[Task prompt] Quote every line from the top of the listing down to and including the line that contains "strip under the bar counter')".
BEGIN Data
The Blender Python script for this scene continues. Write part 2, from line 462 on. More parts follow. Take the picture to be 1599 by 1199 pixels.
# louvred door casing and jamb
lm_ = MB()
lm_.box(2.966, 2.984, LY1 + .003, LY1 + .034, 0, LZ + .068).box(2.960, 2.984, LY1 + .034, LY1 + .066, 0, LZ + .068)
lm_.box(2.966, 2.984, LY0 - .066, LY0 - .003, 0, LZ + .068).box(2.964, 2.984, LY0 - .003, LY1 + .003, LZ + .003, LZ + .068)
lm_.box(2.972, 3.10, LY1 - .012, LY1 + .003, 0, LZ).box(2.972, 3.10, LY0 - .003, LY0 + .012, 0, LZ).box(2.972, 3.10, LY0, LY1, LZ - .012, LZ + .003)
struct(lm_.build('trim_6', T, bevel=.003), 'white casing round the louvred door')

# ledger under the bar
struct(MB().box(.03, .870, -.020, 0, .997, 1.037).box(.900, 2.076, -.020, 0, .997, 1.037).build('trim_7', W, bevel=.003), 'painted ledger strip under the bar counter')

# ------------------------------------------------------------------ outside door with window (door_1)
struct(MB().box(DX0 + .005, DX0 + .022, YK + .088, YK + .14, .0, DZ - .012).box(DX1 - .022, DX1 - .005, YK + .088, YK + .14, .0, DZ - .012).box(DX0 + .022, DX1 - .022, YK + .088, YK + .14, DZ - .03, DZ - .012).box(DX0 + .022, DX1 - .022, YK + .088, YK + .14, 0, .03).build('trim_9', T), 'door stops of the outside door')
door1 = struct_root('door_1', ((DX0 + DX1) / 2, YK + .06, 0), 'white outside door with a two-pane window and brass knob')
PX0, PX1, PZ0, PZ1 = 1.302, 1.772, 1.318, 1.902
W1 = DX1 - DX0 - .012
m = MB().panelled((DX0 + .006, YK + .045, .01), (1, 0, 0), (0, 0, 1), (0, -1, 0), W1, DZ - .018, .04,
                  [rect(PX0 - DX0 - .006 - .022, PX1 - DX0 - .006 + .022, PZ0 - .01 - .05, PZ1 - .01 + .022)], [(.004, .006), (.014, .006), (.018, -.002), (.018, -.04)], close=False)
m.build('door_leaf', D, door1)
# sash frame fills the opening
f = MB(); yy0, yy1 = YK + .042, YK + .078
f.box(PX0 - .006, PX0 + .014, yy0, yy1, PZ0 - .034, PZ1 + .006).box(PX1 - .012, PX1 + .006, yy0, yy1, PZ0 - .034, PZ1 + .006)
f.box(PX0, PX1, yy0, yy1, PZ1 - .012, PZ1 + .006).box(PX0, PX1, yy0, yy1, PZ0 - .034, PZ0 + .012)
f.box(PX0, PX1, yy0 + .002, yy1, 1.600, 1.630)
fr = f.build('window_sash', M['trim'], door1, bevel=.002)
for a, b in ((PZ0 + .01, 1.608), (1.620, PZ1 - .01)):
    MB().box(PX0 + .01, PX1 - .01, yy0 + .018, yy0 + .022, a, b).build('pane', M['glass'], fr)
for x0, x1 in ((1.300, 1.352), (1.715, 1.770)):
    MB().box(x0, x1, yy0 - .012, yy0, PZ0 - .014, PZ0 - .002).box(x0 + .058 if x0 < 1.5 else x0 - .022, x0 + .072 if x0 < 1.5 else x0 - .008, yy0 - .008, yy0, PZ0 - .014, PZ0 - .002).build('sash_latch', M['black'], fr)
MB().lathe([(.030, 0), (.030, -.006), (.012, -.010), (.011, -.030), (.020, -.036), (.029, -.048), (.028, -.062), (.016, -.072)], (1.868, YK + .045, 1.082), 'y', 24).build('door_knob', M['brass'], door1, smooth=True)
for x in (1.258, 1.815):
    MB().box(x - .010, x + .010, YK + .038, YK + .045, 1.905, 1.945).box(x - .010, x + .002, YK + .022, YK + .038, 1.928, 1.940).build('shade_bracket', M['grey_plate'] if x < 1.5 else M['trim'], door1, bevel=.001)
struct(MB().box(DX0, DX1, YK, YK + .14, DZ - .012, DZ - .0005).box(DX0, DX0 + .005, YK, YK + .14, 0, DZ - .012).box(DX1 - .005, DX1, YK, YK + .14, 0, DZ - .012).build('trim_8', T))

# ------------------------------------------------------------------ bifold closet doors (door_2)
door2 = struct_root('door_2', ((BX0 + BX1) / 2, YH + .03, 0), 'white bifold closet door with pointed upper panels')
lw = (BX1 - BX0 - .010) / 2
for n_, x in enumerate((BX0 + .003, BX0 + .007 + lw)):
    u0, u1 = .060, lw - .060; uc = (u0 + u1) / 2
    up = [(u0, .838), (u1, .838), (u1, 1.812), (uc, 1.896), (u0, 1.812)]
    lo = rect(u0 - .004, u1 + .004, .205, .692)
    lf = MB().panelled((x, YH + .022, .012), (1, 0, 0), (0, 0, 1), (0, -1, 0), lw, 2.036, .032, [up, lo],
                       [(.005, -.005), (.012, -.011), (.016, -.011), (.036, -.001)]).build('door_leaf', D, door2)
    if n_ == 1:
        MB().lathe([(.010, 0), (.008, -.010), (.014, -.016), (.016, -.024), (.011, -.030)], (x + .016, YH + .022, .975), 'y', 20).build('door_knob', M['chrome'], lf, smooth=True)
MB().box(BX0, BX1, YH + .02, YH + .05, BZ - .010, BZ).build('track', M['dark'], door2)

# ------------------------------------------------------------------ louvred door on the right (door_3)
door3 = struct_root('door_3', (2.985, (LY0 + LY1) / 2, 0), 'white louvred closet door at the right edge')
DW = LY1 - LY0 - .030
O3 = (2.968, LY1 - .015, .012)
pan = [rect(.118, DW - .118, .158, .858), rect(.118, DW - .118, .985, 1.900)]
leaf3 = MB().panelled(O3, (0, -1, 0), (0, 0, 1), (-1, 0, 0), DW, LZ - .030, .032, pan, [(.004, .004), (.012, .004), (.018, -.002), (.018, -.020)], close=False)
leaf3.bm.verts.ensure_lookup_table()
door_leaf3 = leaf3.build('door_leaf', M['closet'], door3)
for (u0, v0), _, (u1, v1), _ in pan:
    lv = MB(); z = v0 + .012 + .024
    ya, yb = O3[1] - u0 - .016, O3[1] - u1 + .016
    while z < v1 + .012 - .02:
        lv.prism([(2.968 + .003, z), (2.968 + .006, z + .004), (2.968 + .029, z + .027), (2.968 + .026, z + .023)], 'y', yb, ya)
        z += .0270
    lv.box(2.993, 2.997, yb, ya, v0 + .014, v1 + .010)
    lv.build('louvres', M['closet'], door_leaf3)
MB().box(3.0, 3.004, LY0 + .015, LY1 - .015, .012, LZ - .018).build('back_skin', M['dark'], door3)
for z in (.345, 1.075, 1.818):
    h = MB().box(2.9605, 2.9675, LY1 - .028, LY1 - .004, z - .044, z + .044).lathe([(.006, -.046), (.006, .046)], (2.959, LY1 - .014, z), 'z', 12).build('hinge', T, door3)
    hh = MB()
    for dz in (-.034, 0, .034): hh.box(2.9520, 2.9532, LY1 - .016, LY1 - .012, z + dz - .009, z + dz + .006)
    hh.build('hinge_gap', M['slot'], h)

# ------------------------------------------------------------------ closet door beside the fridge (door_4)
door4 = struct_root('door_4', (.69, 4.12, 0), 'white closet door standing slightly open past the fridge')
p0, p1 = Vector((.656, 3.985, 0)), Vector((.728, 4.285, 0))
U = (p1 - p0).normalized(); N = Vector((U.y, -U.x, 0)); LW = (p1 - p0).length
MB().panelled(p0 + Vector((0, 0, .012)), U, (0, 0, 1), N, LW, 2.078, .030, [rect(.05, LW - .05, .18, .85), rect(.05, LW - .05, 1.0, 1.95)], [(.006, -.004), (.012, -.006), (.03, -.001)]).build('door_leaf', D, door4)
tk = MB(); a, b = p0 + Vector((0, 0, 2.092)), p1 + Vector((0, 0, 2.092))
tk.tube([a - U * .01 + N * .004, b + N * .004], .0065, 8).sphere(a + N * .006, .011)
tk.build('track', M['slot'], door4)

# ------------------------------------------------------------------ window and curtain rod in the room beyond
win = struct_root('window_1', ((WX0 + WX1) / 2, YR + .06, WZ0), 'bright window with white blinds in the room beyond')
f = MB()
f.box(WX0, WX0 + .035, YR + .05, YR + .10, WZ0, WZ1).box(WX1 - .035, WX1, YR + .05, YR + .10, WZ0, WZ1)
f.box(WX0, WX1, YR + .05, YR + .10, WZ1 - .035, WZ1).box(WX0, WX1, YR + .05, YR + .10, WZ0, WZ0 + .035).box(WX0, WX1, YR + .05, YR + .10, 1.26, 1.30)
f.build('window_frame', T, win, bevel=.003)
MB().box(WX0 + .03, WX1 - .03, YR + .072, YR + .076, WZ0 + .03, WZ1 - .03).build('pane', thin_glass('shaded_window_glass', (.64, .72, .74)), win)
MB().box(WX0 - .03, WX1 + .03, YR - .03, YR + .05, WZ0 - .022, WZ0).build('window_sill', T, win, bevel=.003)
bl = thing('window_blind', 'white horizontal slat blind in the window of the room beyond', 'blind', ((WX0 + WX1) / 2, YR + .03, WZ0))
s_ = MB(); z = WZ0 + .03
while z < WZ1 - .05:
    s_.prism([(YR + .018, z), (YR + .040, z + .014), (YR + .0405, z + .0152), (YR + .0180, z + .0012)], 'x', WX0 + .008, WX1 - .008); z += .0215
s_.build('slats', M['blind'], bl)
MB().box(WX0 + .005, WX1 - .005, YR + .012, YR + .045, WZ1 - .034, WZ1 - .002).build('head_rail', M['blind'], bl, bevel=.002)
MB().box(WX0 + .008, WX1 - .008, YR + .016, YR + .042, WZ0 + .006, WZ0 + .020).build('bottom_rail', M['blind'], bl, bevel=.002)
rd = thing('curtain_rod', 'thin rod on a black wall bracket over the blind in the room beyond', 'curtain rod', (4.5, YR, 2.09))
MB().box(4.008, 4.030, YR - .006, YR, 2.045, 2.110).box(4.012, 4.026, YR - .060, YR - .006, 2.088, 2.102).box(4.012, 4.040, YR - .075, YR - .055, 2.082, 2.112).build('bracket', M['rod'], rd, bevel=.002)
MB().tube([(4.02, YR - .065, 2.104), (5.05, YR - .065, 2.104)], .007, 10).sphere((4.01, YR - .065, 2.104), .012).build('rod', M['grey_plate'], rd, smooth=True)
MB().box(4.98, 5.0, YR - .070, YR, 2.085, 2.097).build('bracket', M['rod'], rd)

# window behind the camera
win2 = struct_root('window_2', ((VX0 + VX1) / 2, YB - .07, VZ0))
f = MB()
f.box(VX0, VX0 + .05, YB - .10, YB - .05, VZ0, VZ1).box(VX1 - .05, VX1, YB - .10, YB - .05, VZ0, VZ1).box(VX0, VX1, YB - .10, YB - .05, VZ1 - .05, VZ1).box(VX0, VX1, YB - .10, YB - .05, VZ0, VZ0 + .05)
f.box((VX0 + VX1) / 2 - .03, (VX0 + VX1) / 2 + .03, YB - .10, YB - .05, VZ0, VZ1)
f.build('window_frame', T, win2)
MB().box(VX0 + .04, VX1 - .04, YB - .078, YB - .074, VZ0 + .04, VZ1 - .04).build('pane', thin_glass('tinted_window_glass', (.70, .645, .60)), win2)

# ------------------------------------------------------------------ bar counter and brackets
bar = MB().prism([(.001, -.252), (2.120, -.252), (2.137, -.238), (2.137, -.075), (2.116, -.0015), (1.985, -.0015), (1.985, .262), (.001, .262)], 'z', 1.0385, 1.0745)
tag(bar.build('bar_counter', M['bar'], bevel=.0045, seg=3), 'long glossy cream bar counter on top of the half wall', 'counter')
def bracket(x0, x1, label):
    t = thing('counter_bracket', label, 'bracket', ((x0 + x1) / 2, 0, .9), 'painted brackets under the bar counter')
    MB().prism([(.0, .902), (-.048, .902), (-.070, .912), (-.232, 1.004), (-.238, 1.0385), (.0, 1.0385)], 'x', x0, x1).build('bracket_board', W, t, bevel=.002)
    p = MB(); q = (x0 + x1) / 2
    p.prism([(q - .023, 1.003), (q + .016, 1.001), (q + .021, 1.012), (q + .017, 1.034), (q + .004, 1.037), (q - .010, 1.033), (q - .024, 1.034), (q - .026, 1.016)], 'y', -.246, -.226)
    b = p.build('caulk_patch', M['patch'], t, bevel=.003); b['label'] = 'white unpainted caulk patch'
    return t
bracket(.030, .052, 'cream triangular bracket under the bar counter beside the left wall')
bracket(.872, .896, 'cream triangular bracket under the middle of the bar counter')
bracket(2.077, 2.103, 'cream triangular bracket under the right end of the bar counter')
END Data
[Output for this task]
The Blender Python script for this scene continues. Write part 2, from line 462 on. More parts follow. Take the picture to be 1599 by 1199 pixels.
# louvred door casing and jamb
lm_ = MB()
lm_.box(2.966, 2.984, LY1 + .003, LY1 + .034, 0, LZ + .068).box(2.960, 2.984, LY1 + .034, LY1 + .066, 0, LZ + .068)
lm_.box(2.966, 2.984, LY0 - .066, LY0 - .003, 0, LZ + .068).box(2.964, 2.984, LY0 - .003, LY1 + .003, LZ + .003, LZ + .068)
lm_.box(2.972, 3.10, LY1 - .012, LY1 + .003, 0, LZ).box(2.972, 3.10, LY0 - .003, LY0 + .012, 0, LZ).box(2.972, 3.10, LY0, LY1, LZ - .012, LZ + .003)
struct(lm_.build('trim_6', T, bevel=.003), 'white casing round the louvred door')

# ledger under the bar
struct(MB().box(.03, .870, -.020, 0, .997, 1.037).box(.900, 2.076, -.020, 0, .997, 1.037).build('trim_7', W, bevel=.003), 'painted ledger strip under the bar counter')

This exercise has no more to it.